Da ist ja ein drittes 85 mm Objektiv, oder eine sechste Gitarre aber schon etwas anderes. Die behält man ja länger. Und nutzt sie viel mehr. So das Gefühl!
Nun ja …
Manchmal muss man sich eben rational zwingen, etwas nicht zu tun. Oder … sich doch einfach treiben lassen. Oder man hat jemanden, der über das eigene Equipment wacht … 😉
Ich bin ein schwerer Fall von GAS. Ich habe sehr viel Geld in Kameras, Objektive und Zubehör gesteckt. Ich nenne es aber eher „Prioritäten setzen“. Ich habe zBsp. ein über 20jähriges Auto, das ich noch immer toll finde, und kann nicht verstehen, weshalb man auf die Idee kommen könnte, alle paar Jahre ein Neues zu kaufen :-). Mit dem so gesparten Geld kaufe ich mir halt Fotosachen …
Stimmt, bei Autos gibt es das ja auch. Da bin ich aber auch eher entspannt. Aber bei Kleinelektronik aller Art kribbelt es doch auch noch. 😉
Der Vergleich hinkt etwas…
Ich hab ein 12 Jahre altes Auto. Ich hab aber auch eine 3-5 Jahre alte Foto Ausrüstung. Erst kürzlich hab ich mir eine 2. Canos EOS 6D gekauft, um mit 2 von denen Konzert Video Aufnahmen zu machen.
So what? Ich brauch weder ein neues Auto noch das neuste Foto Equipment, nur das, was ich zum Erreichen meiner Ziele und Wünsche brauch.
Das Auto ist allerdings ein totaler Luxus, ein Cabrio, aber ich liebe es!
Zitat: Und es betrifft sowohl Männer als auch Frauen, obwohl es nach meiner Erfahrung bei ersteren häufiger und dann auch stärker ausgeprägt ist.
Bezweifle, dass diese Behauptung tatsächlich stimmt, doch sicherlich können ausreichend wissenschaftliche Studien diese Behauptung belegen. So eine Behauptung trifft vermutlich zu, wenn man nur ein kleines, nach bestimmten Interessen eingeschränktes Spektrum betrachtet, doch das ist nur trivial.
Zitat: Tatsächlich blieb jene erstaunte Frage meines Gegenübers aber doch in meinem Kopf hängen. Und ich verglich die Funktionen der beiden Kameras.
Nun ist es so, dass man viele Entscheidungen zu einem guten Teil gefühlsmäßig, also aus dem Bauch, trifft. Die Entwicklung des menschlichen Großhirns wird vor allem dazu genutzt, nachträglich gute bis fiese Ausreden und Erklärungen für vorher getroffene Entscheidungen zu finden.

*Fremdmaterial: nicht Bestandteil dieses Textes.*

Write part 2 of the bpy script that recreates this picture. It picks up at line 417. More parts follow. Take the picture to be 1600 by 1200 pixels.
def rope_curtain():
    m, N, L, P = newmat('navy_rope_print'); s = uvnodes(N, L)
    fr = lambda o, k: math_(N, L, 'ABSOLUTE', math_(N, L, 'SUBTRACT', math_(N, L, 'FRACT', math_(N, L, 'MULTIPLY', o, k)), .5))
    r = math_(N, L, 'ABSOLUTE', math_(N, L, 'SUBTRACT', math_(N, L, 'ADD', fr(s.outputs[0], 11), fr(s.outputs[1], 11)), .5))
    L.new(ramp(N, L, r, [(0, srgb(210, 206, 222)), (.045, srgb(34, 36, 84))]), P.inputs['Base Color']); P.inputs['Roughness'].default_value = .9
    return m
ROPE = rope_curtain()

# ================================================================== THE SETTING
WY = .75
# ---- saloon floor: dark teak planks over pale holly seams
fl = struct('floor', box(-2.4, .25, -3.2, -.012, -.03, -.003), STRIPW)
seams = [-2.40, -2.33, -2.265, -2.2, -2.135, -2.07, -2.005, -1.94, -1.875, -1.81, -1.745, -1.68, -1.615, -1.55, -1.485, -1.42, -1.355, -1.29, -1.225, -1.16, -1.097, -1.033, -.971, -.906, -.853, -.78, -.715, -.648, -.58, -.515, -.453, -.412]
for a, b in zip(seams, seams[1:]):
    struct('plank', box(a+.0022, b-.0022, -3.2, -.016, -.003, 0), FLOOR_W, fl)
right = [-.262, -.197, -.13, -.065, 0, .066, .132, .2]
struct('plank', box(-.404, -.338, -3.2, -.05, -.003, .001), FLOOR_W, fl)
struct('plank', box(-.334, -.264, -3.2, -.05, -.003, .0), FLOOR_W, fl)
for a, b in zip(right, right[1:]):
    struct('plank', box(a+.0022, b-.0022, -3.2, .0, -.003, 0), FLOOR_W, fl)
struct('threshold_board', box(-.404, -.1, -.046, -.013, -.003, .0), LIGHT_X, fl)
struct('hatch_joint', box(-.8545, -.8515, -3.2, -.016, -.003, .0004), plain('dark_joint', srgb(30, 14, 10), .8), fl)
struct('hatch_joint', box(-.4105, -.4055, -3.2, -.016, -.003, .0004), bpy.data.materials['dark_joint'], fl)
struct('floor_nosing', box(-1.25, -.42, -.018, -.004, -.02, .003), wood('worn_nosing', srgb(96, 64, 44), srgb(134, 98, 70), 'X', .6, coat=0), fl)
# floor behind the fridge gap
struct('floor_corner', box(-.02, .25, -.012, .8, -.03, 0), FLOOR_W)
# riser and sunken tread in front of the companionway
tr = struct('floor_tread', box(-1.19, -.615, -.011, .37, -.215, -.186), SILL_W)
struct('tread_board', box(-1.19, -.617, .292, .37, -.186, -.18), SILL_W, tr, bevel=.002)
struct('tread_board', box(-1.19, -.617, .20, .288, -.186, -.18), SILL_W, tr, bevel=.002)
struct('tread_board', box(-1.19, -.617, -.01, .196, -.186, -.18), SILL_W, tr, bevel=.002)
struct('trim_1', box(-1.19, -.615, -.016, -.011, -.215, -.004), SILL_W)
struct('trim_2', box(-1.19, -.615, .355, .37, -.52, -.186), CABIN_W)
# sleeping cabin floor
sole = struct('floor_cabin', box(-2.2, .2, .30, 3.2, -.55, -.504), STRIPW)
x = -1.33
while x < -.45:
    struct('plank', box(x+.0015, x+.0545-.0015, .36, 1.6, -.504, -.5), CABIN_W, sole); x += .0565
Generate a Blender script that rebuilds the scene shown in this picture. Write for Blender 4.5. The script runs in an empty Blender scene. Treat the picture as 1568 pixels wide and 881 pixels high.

Was neue und/oder zusätzliche Funktionen eines neuen Modells betrifft, so gibt es objektive Feststellungen, dass Hersteller nur selten wirklich alle Wünsche erfüllen, so dass es eben neue Modelle gibt. Andererseits gibt es auch eine objektiv feststellbare technische Entwicklung, sonst würden wir alle noch mit Holzkästen und Glasplatten fotografieren. Was neue Objektive mit ähnlicher oder gleicher Brennweite betrifft lässt sich im Labor messen, dass ältere Objektive die Anforderungen neuerer, hochauflösender Sensoren und Kameras nicht erfüllen. Also.
Welche Kamera und welche Auflösung und Qualität jemand tatsächlich benötigt, lässt sich mit einer gewissen Bandbreite einigermaßen gut eingrenzen. Ob man Fotos überhaupt benötigt, muss auch jede und jeder für sich entscheiden.
Doch vielleicht kann ja der Herr Redakteur auch mal einen sinngemäßen Beitrag über Mode, Schmuck oder Frisuren verfassen.
Die Liste ist fast beliebig erweiterbar.